Kelly counterpoint: every championship-caliber 49ers team, from 1981 through 2013, had an above-average or great defense.

Kelly’s defenses were in the bottom five in total yards allowed all three years in Philadelphia, but that’s a little misleading considering the increased number of snaps. The Eagles were 20th in yards allowed per play in 2013, 17th in 2014, and 22nd in 2015. Not great, but not quite the disaster that’s been portrayed. By the way, the 49ers were 27th in that category in 2015 after top-10 finishes in each of the previous six seasons.

So it’s up to Baalke to fill this team with athletes (preferably players with two intact ACLs, since that generally makes it easier for players to take on extra wind-sprints).

Speaking of the all-powerful GM

There were a lot of clues on the radio over the last 24 hours when it came to this hire.

Yesterday Matt Maiocco said on 95.7 that Tomsula’s job was safe until the last week of the season, when something happened. He alluded to the timing of Kelly’s termination (Dec. 29) possibly persuading the Yorks to fire Tomsula.

Later that day on KNBR, Bob Fitzgerald trumpeted Kelly’s record at Oregon and Philadelphia as the reason why he was the best available candidate.

This afternoon I heard Greg Papa discuss his own friendship with Gamble, how they hung out at Gamble’s house in Pleasanton and shared some “lemonades.” Papa described how much Gamble respected Kelly, and even brought up the possibility that one day Gamble might run the show in Santa Clara.

Kelly has shown to be a lousy NFL talent evaluator when left to his own devices, but this hire is good news for 49ers fans who are sick of Baalke. Baalke is not an upper-tier GM in my opinion, especially since I’m currently working on an updated version of my “Grading Trent Baalke” post from last year with his moves in 2015. Hint: his grade is going down from the overall B- he earned for his work in 2010-14.

If Maiocco, an excellent beat writer, is correct that the 49ers decided against keeping Tomsula after Kelly got fired, Kelly almost has to be a Jed guy … right? There’s no way firing — and paying — Tomsula was Baalke’s call.

And maybe this means absolutely nothing, but York was the one who broke the news today.

After a thorough search, Trent & I are thrilled to announce Chip Kelly as the new #HeadCoach of the @49ers

— Jed York (@JedYork) January 14, 2016

This may be the last time York tweets about football matters for quite a while.

“I try to interact with fans as much as I can on social media. I’m going to continue to do that, but I want to do that in a way that doesn’t distract from the team,” York said at his press conference. “As much as I’d like to share how I feel about the team, it’s not helpful for our club for me to talk about how I feel when we win, how I feel when we lose. It’s ultimately a distraction.”

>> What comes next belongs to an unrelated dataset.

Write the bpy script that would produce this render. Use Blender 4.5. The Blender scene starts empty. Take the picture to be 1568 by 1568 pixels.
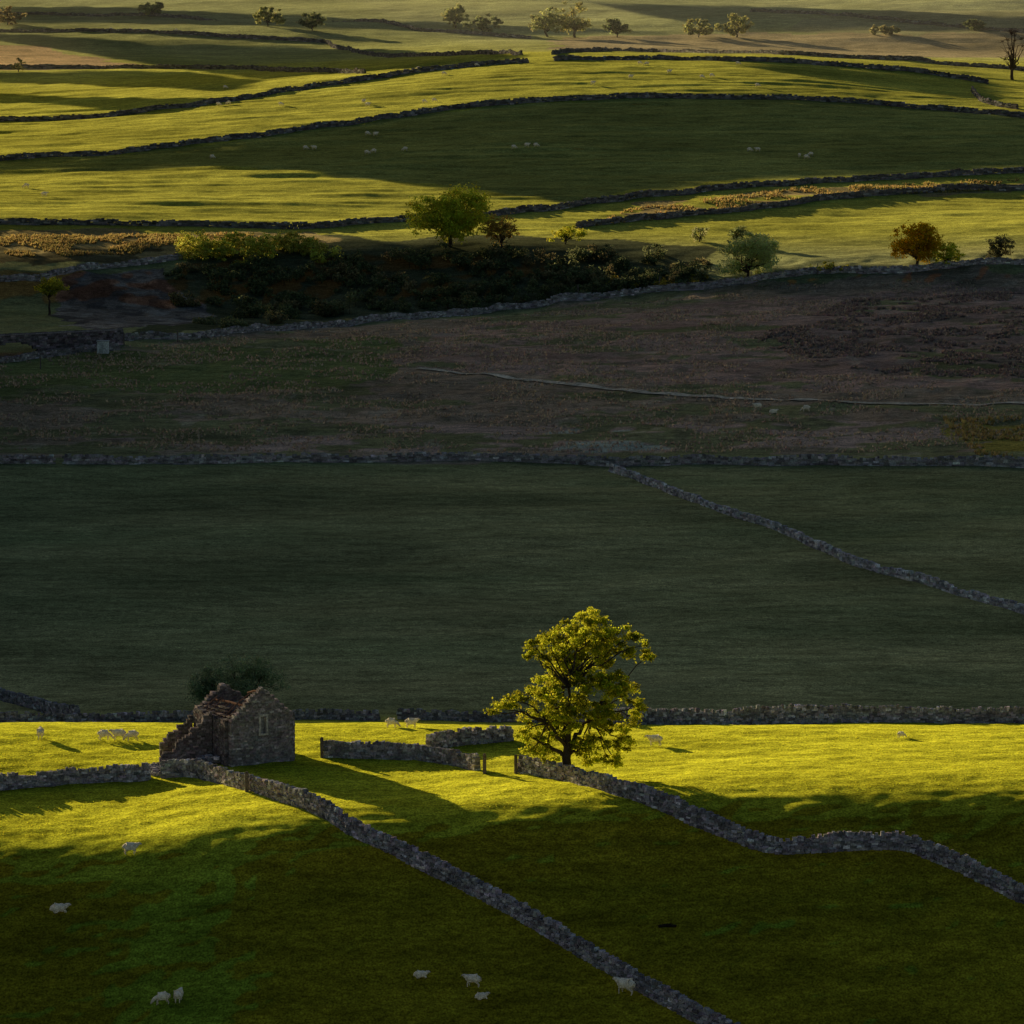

Now that the search is over, the questions haven’t ended. They’ve only begun, including several mentioned earlier in this post (the QB situation, whether Kelly has a bad rep with players across the league, how the roster will be affected by Kelly’s unique schemes and preparation strategies).

But even more interesting than those questions, or whether Kelly’s personality (which Papa described as “prickly”) will remind his bosses a little too much of Harbaugh, will be to watch how Baalke shapes a broken, nearly star-free roster. He still has total control, as Kelly will just coach.

(Maybe this means a return for LaMichael James, a former Baalke draft pick who was probably Kelly’s most dominant player at Oregon! I jokingly tweeted that right after York announced they had hired Kelly, and LMJ retweeted it, but later unretweeted it … perhaps because the replies weren’t all that polite.)

With the Yorks deciding to put their money where Jed’s mouth was, and with a high draft pick and all those available funds at Baalke’s disposal, they will expect results. And if Baalke loses power over the coming year, to either Gamble, Kelly or both in tandem … oh man, the fireworks we’re going to see.

Then again, the interplay between 49ers executives and coaches has been fascinating for quite some time, often for the wrong reasons. If Kelly can make sure the product on the field matches the entertainment value of the 49ers’ front office shenanigans, we’ll all be better off. Because as we all learned from the 2015 season, football is no fun when it’s nothing more than nap fuel.